Acrescentando-se ainda que a perceção de tudo o que nos rodeia é intermodal, complementando-se assim tudo que é físico, mental, emocional, social e espiritual. Como também as experiências que vamos realizando são globais e extremamente complexas.
Mais concretamente, o nosso corpo através das suas capacidades e habilidades motoras, quando se movimenta ou adopta determinadas posturas, não só informa, como modula a nossa cognição. No fundo o corpo modula a mente.
Tal como aliás tão claramente nos elucida o livro “How the body shapes the mind” (Como o corpo modula a Mente”) do Shaun Gallagher. Leitura obrigatória!
Ou seja, o nosso movimento corporal e respetivo sistema motor, influenciam profundamente o rendimento cognitivo.
Aqui chegados percebe-se facilmente o significado do que me diziam os meus mestres quando afirmavam “joga-se como se treina”.
Claro!
Se “jogas mal”, foi porque “treinaste mal”!
Sendo o contrário igualmente verdade!
“Joga-se como se treina, o que implica treinar como se joga”!
Questão fundamental, pois se o jogo é diversificado, complexo, envolvente de um ponto de vista emocional, exigente de um ponto de vista social, sempre desafiante de um ponto de vista espiritual, solicitando superação constante a nível físico e mental, então o treino terá de conter igualmente todas essas solicitações e estímulos!
E o treinador, desportivo ou comportamental, pensando mais na evolução daqueles que treina, que na comodidade de “dar treinos” previamente programados, tem de ser capaz de se confrontar diariamente com situações de treino tão ou mais exigentes e diversificadas que as “situações de jogo”.

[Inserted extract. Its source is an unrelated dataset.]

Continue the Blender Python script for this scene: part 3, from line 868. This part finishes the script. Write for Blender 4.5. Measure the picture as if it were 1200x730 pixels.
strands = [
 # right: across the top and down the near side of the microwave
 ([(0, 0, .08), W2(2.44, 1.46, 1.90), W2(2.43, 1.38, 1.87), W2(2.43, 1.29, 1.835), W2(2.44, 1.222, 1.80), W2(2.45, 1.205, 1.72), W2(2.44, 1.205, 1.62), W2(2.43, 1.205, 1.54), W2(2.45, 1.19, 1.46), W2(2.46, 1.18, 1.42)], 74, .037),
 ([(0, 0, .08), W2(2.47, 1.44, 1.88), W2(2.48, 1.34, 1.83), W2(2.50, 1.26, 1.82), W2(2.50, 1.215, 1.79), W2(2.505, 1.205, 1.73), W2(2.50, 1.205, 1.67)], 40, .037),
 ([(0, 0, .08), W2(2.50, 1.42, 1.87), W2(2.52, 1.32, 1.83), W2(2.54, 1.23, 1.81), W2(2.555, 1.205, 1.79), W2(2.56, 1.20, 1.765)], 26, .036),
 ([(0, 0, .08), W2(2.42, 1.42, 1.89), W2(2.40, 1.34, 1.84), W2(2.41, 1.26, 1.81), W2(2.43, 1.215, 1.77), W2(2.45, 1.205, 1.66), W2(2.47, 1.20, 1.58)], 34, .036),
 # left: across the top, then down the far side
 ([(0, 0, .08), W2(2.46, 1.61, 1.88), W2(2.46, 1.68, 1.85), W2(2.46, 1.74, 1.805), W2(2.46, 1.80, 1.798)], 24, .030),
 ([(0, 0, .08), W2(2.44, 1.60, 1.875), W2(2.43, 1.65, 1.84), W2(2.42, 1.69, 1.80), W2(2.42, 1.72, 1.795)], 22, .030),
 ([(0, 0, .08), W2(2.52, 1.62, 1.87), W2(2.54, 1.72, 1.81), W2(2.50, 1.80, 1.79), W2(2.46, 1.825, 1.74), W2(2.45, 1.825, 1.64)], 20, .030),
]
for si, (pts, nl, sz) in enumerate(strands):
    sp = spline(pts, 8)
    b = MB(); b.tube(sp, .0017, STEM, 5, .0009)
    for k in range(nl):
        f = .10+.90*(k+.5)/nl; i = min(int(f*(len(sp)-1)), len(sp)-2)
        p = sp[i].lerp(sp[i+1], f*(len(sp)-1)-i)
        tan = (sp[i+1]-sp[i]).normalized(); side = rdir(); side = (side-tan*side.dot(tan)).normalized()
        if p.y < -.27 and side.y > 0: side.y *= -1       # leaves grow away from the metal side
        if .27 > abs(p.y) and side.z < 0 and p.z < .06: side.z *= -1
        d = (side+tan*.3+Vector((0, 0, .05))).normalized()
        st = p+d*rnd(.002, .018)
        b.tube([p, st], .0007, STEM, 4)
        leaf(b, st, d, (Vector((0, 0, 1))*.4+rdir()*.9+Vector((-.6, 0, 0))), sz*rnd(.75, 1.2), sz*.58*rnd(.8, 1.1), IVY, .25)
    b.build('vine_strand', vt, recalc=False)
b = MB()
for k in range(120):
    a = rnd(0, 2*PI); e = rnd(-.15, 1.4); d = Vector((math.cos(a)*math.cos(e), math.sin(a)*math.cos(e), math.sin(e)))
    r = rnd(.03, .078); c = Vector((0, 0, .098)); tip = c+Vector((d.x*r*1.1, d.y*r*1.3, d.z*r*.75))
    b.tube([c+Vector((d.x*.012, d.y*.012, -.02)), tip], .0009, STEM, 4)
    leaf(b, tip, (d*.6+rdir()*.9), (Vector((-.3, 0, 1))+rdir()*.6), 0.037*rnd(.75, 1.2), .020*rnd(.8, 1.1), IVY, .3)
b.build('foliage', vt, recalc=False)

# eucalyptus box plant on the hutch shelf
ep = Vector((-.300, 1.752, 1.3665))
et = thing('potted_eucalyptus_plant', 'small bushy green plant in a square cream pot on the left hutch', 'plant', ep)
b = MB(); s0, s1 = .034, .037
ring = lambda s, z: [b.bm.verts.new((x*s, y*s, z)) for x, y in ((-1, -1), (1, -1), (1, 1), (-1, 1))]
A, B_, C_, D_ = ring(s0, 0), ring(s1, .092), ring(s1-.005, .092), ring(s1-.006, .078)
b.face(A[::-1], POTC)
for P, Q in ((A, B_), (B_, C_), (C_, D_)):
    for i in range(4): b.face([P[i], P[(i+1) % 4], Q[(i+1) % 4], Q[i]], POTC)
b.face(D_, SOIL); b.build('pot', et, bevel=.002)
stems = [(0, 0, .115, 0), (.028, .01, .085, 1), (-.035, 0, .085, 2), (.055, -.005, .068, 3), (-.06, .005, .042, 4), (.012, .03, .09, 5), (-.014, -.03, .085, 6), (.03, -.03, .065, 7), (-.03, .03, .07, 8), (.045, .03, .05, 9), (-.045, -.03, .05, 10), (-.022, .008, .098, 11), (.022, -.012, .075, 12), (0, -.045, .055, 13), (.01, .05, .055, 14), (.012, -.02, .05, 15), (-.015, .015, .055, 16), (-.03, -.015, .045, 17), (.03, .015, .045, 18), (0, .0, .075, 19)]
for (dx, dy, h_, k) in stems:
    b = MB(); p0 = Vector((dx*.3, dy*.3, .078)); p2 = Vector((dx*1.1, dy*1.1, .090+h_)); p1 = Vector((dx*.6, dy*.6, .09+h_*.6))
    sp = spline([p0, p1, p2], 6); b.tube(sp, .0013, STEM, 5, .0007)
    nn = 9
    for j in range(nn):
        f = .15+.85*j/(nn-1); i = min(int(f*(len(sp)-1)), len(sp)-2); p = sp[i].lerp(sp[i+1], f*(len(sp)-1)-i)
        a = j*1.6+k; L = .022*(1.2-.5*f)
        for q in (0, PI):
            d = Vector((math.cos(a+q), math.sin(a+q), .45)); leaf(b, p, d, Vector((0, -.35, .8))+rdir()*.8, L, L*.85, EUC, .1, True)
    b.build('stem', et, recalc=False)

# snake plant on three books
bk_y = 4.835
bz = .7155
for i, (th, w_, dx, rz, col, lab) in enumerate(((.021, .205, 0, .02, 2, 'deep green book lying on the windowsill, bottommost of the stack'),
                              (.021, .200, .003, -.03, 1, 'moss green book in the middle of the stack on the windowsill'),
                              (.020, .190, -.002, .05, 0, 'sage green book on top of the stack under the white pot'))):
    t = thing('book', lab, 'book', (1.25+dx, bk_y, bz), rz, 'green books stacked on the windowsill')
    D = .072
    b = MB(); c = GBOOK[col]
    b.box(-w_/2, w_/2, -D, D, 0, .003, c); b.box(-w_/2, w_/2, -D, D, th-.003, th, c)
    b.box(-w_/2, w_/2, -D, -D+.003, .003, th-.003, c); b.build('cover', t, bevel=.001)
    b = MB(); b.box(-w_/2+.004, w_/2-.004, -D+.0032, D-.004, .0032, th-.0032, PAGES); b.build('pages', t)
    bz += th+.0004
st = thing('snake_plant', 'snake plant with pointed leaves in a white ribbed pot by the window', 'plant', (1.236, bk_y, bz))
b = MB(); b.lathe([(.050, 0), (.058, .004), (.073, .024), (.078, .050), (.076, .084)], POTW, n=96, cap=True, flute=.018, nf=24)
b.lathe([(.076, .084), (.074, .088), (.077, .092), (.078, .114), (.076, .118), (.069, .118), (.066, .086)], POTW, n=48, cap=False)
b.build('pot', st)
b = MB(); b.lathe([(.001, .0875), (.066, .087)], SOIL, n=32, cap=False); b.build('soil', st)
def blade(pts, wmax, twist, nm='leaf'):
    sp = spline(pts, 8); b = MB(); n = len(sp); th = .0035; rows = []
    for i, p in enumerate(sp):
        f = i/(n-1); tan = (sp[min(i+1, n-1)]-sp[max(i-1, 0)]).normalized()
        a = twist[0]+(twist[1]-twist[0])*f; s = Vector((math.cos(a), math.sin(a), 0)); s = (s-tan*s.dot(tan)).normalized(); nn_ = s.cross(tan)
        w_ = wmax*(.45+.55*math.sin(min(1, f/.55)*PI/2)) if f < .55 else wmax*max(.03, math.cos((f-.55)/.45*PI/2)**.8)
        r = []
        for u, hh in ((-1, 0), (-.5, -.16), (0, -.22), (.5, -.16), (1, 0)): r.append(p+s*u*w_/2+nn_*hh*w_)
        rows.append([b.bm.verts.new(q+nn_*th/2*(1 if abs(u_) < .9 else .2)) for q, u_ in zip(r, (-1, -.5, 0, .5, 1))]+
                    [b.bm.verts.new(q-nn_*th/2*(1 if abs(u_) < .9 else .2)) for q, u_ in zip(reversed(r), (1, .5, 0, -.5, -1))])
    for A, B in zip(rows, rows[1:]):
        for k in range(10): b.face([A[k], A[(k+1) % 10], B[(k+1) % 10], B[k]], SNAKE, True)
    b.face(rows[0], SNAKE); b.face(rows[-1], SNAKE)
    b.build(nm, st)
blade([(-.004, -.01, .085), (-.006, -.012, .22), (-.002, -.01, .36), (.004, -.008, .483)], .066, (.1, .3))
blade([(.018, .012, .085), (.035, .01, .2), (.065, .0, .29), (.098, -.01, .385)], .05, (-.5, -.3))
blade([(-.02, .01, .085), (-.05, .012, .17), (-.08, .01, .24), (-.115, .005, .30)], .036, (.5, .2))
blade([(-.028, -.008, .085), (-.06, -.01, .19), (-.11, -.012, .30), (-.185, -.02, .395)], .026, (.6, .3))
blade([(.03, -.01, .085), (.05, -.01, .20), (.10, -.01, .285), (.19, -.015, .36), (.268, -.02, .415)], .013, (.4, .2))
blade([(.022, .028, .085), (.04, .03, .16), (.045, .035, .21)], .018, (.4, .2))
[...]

Exemplo? Recentemente, num treino comportamental que acompanhei, a decorrer numa sexta feira à tarde, o enquadramento daquele grupo de participantes “exigia” que o treinador fosse capaz de se confrontar com um grupo de participantes onde “dominavam” desistentes, melhor dizendo onde imperava a vontade de ir para o fim de semana… Mas aconteceu o que se impunha!
Por total entrega do treinador que liderava a sessão e sua correspondente flexibilidade e adaptação a uma realidade extremamente negativa, acompanhei uma sessão de treino comportamental onde foi possível dizer o seguinte no feedback final:
- impressionante como perante tantos sinais de desistência e desinteresse, foi possível terminar com este resultado positivo e este envolvimento e compromisso emocional com objetivos comuns!
- Importa salientar quanto foi determinante a presença de uma capitã de equipa exemplar, capaz de mobilizar um grupo que inicialmente parecia desmobilizado, para um final tão entusiasmante!
Perguntarão alguns, mas qual foi afinal o “segredo”?
Tudo assentou em, por um lado o treinador conseguir “dar a equipa e a cada um dos participantes aquilo que precisavam em cada momento” e, pelo outro, a existência de uma capitã de equipa, que soube ser o exemplo de entusiasmo e entrega envolvente ao compromisso de todos com os objetivos comuns.
Conclusão?
A atitude faz a diferença!
Principalmente quando essa atitude não é só a do Treinador, mas também a de alguns membros da equipa.